Appreciating the Ordinary: A Modest Proposal


After wending our way through heated discussions about having it all, spoiling our kids, and being mired in our self-important “Busy Traps,” a New York Times article appeared last week like a cool mountain lake at the end of a long, tortuous hike.

In the piece, Alina Tugend writes:

All year, my sons’ school newsletters were filled with stories about students winning prizes for university-level scientific research, stellar musical accomplishments and statewide athletic laurels. I wonder if there is any room for the ordinary any more, for the child or teenager — or adult — who enjoys a pickup basketball game but is far from Olympic material, who will be a good citizen but won’t set the world on fire.

This desire for the extraordinary is nowhere more evident than in our current overparenting culture. Even among my two-year-old daughter’s cohort, I hear parents boasting about their kids’ huge vocabularies and early walking.
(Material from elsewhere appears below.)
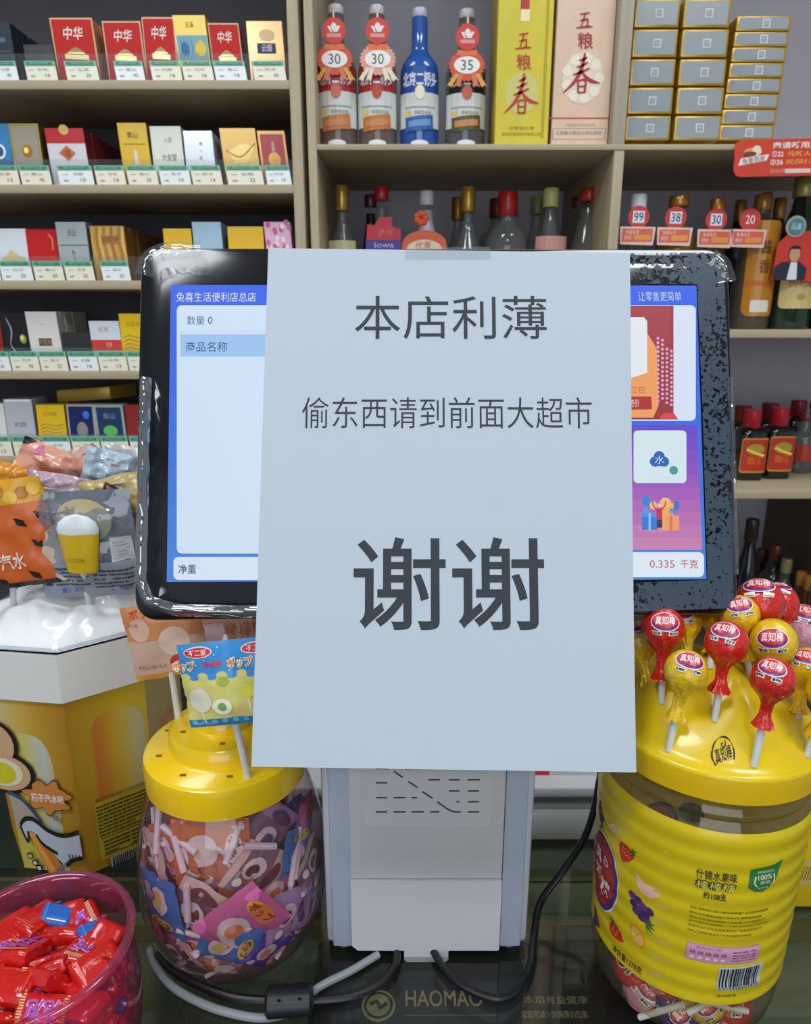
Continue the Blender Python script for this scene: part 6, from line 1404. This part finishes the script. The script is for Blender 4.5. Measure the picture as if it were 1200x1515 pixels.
# the beer mug candy and paper inside, pressed to the front
cc = C + N * .008 + U * (-.0015) + V * .001; s = axial(C) / FPX
mb = MB(); mb.lathe([(.0001, 0), (21 * s, 0), (23 * s, 4 * s), (30 * s, 58 * s), (30 * s, 60 * s), (.0001, 60 * s)], cc.x, cc.y, cc.z - 30 * s - .004, mat('#d8b41c', .25, coat=.5), 24, lambda t: 1 if abs(sin(t)) > .99 else 1); 
for q in mb.v: q.y = cc.y + (q.y - cc.y) * .35
mb.build('candy', t_)
mb = MB(); mb.lathe([(30 * s, 0), (31 * s, 6 * s), (27 * s, 16 * s), (16 * s, 25 * s), (.0001, 28 * s)], cc.x, cc.y, cc.z + 30 * s - .004, mat('#dfe6e6', .3), 24)
for q in mb.v: q.y = cc.y + (q.y - cc.y) * .35; q.z += .0012 * noise.noise(q * 200)
mb.build('foam', t_)
F = Flat(); F.text('CCCOIL', -14 * s, -19 * s, 10 * s, -14 * s, mat('#6a5a10'), 0); F.build('candy_print', t_, plane_map(Vector((cc.x, cc.y - 11 * s, cc.z)), X_, Z_, -Y_))
F = Flat(); F.ell(-20 * s, -8 * s, 44 * s, 48 * s, mat('#c9b8a8', .5), 0, 30); F.ell(6 * s, 40 * s, 40 * s, 34 * s, mat('#d2c294', .5), 1, 24); F.build('liner', t_, lambda u, v, h: C + U * u + V * v + N * (.0045 + h))
b_ = PZ(135, 905, zl1 + .012); MB().tube([cc - Vector((0, 0, 30 * s)), b_], .0026, mat('#ccd2d6', .35), 10).build('stick', t_)
C = PY(18, 790, .50); pouch('orange packet with black flecks and gold top at the photo edge', C, 118 * axial(C) / FPX, 165 * axial(C) / FPX, roll=-.10, yaw=.1, mf=mat('#c96428', .25), bulge=.005, seed=14, draw=d_org, stick=[PZ(20, 905, zl1 + .012), .0024], group='lollipop packets on the white box')
top_p = [(70, 695, .55, 90, 70, '#d89a80', .5, 'salmon packet with a dark tip'), (118, 697, .57, 90, 66, '#c8a898', -.3, 'dusty pink packet'), (160, 700, .56, 70, 70, '#a9bccb', .3, 'icy blue foil packet'), (192, 705, .575, 80, 90, '#b4b0ac', .1, 'grey beige packet under the display edge'), (165, 735, .525, 95, 60, '#c8b070', -.25, 'cream yellow packet with a black line'),
         (40, 712, .56, 60, 60, '#d8b028', .7, 'yellow packet corner'), (86, 735, .53, 90, 70, '#b8a0b0', .25, 'mauve printed packet'), (12, 720, .54, 60, 70, '#d08a20', .2, 'gold foil packet top at the photo edge'), (100, 672 + 36, .585, 110, 60, '#e0b4a0', -.1, 'peach packet at the back'), (190, 745, .53, 50, 60, '#d0c4a8', -.4, 'beige packet touching the display'), (66, 720, .545, 50, 44, '#d86a30', -.2, 'small orange packet with a lemon slice')]
for i, (px, py, Y, w_, h_, c_, roll, nm) in enumerate(top_p):
    C = PY(px, py, Y); k = axial(C) / FPX; r_ = random.Random(i)
    def dr(F, i=i, r_=r_):
        for j in range(7): x, y = r_.random() * .8, r_.random() * .9; F.rect(x, y, x + .16, y + .03, mat(r_.choice(['#8a7a90', '#e8e0e0', '#b07860']), .3), 1)
        if i == 0: F.poly([(.0, .8), (.2, .98), (.1, 1), (0, 1)], BLACK, 2); F.poly([(.15, .75), (.4, .8), (.3, .98)], mat('#c86888'), 2)
        if i == 4: F.brush([(.2, .2), (.55, .8), (.9, .35)], .05, mat('#3a382c'), 2, sub=1); F.rect(.3, .2, .8, .4, mat('#e6cc6a'), 1)
        if i == 10: F.ell(.4, .2, .35, .25, mat('#e0b428'), 2)
        if i == 1: F.text('软糖', .2, .5, .6, .75, mat('#c08468'), 2)
    pouch(nm + ' crumpled on top of the white box', C, w_ * k, h_ * k, roll=roll, yaw=r_.uniform(-.4, .4), tilt=r_.uniform(-.4, .1), mf=mat(c_, .22, bump=.5, bscale=90, coat=.4), mbk=mat(c_, .3), bulge=.007, seed=20 + i, draw=dr, amp=.006, group='lollipop packets on the white box', stick=[Vector((BC.x + (C.x - BC.x) * .5, BC.y + (C.y - BC.y) * .35, zl1 + .022)), .0022])
C = PY(196, 775, .545); t2, sf2, U2, V2, N2 = pouch('second grey packet with yellow mug lollipop, half behind the display', C, 80 * s, 150 * s, yaw=.2, mf=ga, mbk=mat('#98a2ae', .3), bulge=.006, seed=31, group='lollipop packets on the white box', draw=d_gry)
mb = MB(); mb.lathe([(.0001, 0), (20 * s, 0), (28 * s, 50 * s), (.0001, 51 * s)], C.x + .006, C.y - .006, C.z - 20 * s, mat('#d8a81c', .25, coat=.5), 20); mb.build('candy', t2)
MB().tube([C, Vector((BC.x + .04, BC.y, zl1 + .018))], .0022, mat('#ccd2d6', .35), 8).build('stick', t2)

bpy.data.objects.remove(TXO); bpy.data.curves.remove(TXC)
You can almost hear them gearing up for their toddlers’ valedictorian speeches and Harvard acceptances. I know I’ve harbored similar outsize dreams — who doesn’t want their kid to be that special one? But, at some point, all that striving to be or raise or experience the extraordinary causes us to lose sight of the smaller, ordinary moments that truly matter.

As Tugend wonders:

How do we go back to the idea that ordinary can be extraordinary? How do we teach our children — and remind ourselves — that life doesn’t have to be all about public recognition and prizes, but can be more about our relationships and special moments?

I thought of my nine-year-old son’s recent Little League season. As the season went on (and on), and the team struggled for the championship then came up short, I would get so anxious sitting in the bleachers with the other parents that I could barely watch. I wanted them to win so badly it hurt. But as it turns out, it’s really hard to hit a baseball, and pitching a fast one is no easy feat, either. In fact, the whole game struck me as more about failure — and what you do in the face of it — than the feats of athletic genius and come-from-behind victories I kept hoping for. Halfway into the season, I realized I had to let go.

That’s when I started to see that the most satisfying moments of the season weren’t the big hits or the surprise catches, but the smaller, ordinary events. Some were so mundane I almost missed them: The older gentleman, a perfect stranger, who stopped to give our son some tips on form as he practiced pitching in our back lot late one afternoon, our son’s decision to spend his coveted allowance on bags of gummy worms to share with his teammates at every game, and his newfound ability to walk the mile from our house to the baseball field on his own. Come to think of it, I don’t think I’ve ever been prouder of him than the day I was racing down Memorial Drive on my way to the game and saw his four-and-a-half-foot frame up ahead on the sidewalk, small duffel bag slung over his shoulder, making his way to the field on his own.

I came to see that Little League victories are easy — everyone knows what to do — but it’s in the losses that we have to remind ourselves what really matters. Even on bad days, I’d remind my son (and myself) that he and his teammates made some nice plays, bucked each other up, and stretched themselves in new ways. After a loss, the crestfallen players would sit in the dugout and their coach would try to raise their spirits. He would always say something that encapsulates the perfect approach to life. I sometimes think of it when my day (or week or month) hasn’t unfolded in quite the extraordinary fashion I’d hoped for: “We didn’t win today, but a lot of good things happened.”